A sneak peek at the Talent Management in the Glamour Industry

The FICCI and Pricewaterhouse Cooper report in 2007 for Entertainment Industry had projected , the industry to grow from 850 million to 1 trillion in the financial year 2010-2011. As reported in Business Magazine, the global market for cosmetics and toiletries ingredients which was estimated to be around $14.7 billion in 2005, with growth of the ingredients was expected to be around 5% per year through 2010. As stated there the factors contributing to this steady growth include improvements in the global economy, particularly in developing countries, and the introduction of new consumer-friendly products. According to Global Cosmetic Industry Business Magazine, In end-user segments, colour cosmetics have the highest average annual growth rate. They had a growth from $2,586.9 million in 2005 to $3,351.7 million in 2010.

This fast growing sector with such an humongous valuation, receives a stimulus through the beauty and glamour pageant. Every year we have fresh talent infused as the beauty queens who endorse the product and services to create a greater circulation in this glamour and entertainment industry. We made our effort to know the ‘Queen-Makers’ which stimulates growth through out the vertical . We interviewed Ritika Ramtri , the pageant coach on talent identification and grooming success for this glamour industry . Ritika is an MBAwith HR form Symbiosis . She worked in HR , Personality Development Training and wrote articles for The Times of India and other national dailies. She runs ‘The Tiara’, India’s first Pageant Coaching School which have been churning success stories every year. She have trained numerous talents who have become Miss India, including Neha Hinge, Pooja Chopra, Amrita Thapar and many more. Here we take a look to understand how a talent is managed to be pruned for success on an international platform. According to Freakonomics ‘The incentives are the corner stone for modern life’.  Hence it interests us to find out how such an incentive impacts in a complete behavioural management in the talent.

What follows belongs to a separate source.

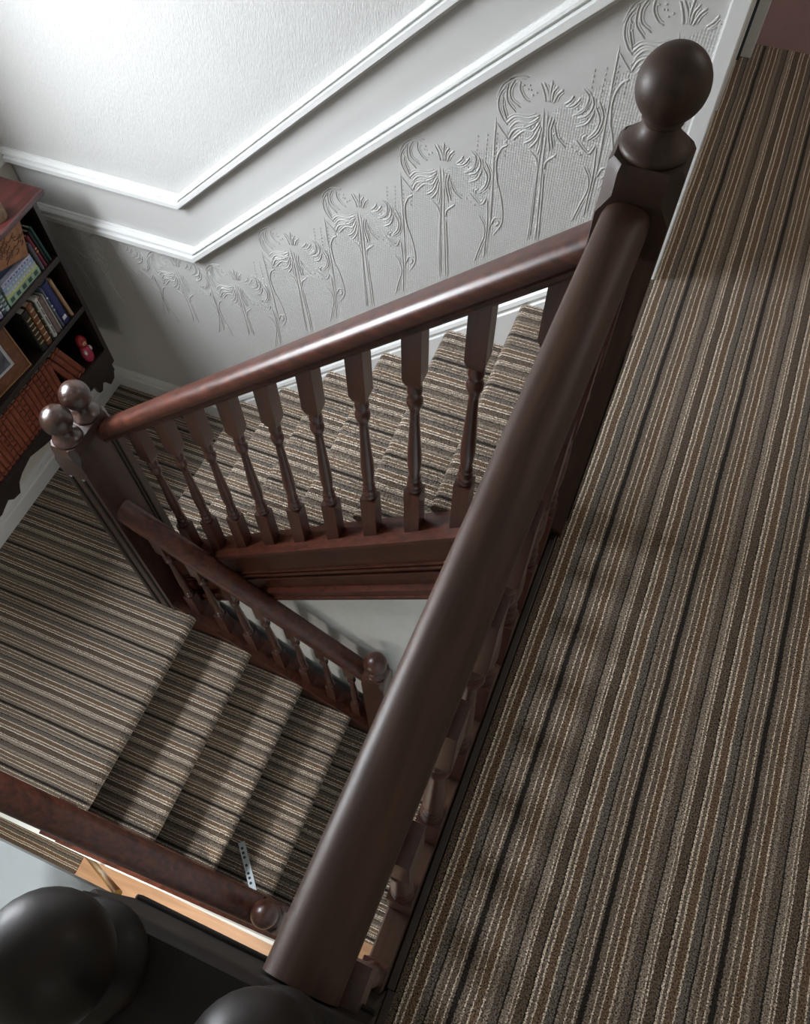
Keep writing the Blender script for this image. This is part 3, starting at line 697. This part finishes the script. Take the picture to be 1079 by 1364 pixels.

CiteHR : How do you identify a winning talent  ?

Ritika: The core set of values are easy to indentify. In just first few minutes we know who can be a winner in a pageant. It’s a rare combination of intellect, believes and determination which requires to be worked upon. But it has to be intrinsic. This pattern of behaviour is embedded in a human being, as a facilitator, I nurture them according to the international standards. The winning talent would draw their energies out of the preparation and never exhaust at a pressure situation. Furthermore, during training it all lies in offering a very personal touch and pay a close attention to every small need of the talent.

CiteHR: It’s been continuous success for your talents since past few pageants. You have winners almost every year from ‘The Tiara’. What builds in this success?

Ritika: Well, when we accept the admission of a talent we take an in-depth interview to understand the core belief. We have sessions with their parents and guardians to realise the family support and interest towards the talent’s success. Often we do to reject application if we don’t find the talent a right fit for the training. This year one out of every three contestant at the Miss India pageant was from The Tiara. This is what we work for. We believe in bringing winners from every talent we groom. Infact, when we offer free training for six months to the topper in every batch. This is the support and token of appreciation we bring in to strengthen them.

CiteHR : How do you instil ethical decision making in them? It normal for them to lose sight of their integrity and get blinded to seek opportunity and fame.

Ritika : That’s a focus which we build, I guess you should find it in all our students. We strongly train them to value themselves for what they are and not compromise on their believes.

CiteHR : Finally this glamour vertical that you build your talent is very volatile and short lived. How do you bring in a long term perspective in them?

Ritika : When I train a talent, I become their coach for life. They are a continuous success stories for me . You can see how they never stop working on themselves and set new goals to achieve. I help them work on a very new level and rediscover themselves.

We congratulate Ritika and wish her all the success in the years to come. In the introspection we find that the holographic nature of talent management remains identical across verticals. The time available to prepare for a success may vary, but it’s interesting to find that the propensity to succeed requires same strategies in every domain.